Newsquest Media Group Ltd is the second largest publisher of regional and local newspapers in the United Kingdom. It has 205 brands across the UK, publishing online and in print and reaches 28 million visitors a month online and 6.5 million readers a week in print.



When the landlord on Newsquest’s preferred office relocation option reneged on the deal it had agreed at the eleventh hour, the importance of having a risk management strategy in place was immediately apparent.

Faced with the imminent expiry of its existing office lease at Harmsworth House in London’s Midtown district, and no chance of remaining in situ because Newsquest’s existing landlord had already pre-leased the space at expiry to another and larger tenant in the building, the situation probably looked bleak to the uninitiated.



However, because McCalmont-Woods had previously identified a suitable Plan B property option at the outset of the relocation process, it was able to arrange for the Group’s Executive function to maintain business continuity and relocate to an alternative corporate HQ at Queen’s House, Lincoln’s Inn Fields with a minimum of turbulence, despite having being badly let down on its first-choice relocation option.

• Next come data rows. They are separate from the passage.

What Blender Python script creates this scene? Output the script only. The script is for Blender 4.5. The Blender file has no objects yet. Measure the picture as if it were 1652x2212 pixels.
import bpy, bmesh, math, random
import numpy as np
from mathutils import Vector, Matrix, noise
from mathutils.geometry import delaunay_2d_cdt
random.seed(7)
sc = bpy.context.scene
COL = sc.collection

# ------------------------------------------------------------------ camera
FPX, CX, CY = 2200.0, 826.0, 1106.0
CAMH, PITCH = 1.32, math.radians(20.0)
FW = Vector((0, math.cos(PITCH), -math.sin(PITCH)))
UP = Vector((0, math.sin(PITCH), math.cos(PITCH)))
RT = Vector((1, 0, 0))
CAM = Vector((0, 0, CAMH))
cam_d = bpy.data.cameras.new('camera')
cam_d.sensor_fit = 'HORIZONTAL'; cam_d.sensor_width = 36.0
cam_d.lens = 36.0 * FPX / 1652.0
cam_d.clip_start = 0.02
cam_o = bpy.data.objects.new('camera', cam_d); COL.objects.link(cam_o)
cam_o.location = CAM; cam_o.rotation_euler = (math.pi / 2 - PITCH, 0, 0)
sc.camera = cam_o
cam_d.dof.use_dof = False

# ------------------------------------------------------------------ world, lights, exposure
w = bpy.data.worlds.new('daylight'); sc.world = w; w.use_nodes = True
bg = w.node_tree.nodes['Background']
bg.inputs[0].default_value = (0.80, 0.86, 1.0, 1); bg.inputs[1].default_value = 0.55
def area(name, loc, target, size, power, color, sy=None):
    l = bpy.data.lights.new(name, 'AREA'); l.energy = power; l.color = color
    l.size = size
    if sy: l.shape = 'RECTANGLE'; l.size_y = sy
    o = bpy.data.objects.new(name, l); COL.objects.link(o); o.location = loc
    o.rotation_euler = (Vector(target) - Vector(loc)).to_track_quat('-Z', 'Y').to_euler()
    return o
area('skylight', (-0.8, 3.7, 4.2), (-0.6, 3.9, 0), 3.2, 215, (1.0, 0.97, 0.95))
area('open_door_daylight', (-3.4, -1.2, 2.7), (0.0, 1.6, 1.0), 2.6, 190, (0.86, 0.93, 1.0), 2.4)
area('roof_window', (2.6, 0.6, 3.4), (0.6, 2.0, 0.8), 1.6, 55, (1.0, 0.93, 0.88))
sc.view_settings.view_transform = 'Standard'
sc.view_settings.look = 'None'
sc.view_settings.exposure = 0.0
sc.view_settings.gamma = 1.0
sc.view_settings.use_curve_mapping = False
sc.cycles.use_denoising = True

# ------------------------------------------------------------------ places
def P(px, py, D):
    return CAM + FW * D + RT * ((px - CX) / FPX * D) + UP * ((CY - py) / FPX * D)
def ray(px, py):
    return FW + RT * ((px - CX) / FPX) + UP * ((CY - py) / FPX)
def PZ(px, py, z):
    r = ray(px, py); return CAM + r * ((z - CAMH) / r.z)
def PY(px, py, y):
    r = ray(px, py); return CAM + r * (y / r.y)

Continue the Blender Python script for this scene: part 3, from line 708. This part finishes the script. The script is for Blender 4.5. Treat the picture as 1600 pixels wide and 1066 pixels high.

This transaction highlights the importance of why corporate occupiers contemplating an office relocation should always have a Plan B to cater for (but not be limited to) the following eventualities:

1. the landlord agrees to progress a deal with another and competing occupier;
2. the landlord seeks to ratchet up the asking terms upon which the accommodation is being marketed;
3. the landlord withdraws the accommodation from the market;
4. the the building is sold to a new owner intent on maximising its asset value (often linked to point 3 above);
4. pre-acquisition due diligence surveys reveal serious defects in the building infrastructure or services;
5. changes in office market supply and demand dynamics dictate a change in real estate strategy, and
6. changes in the occupier’s own business circumstances necessitate a change in real estate strategy.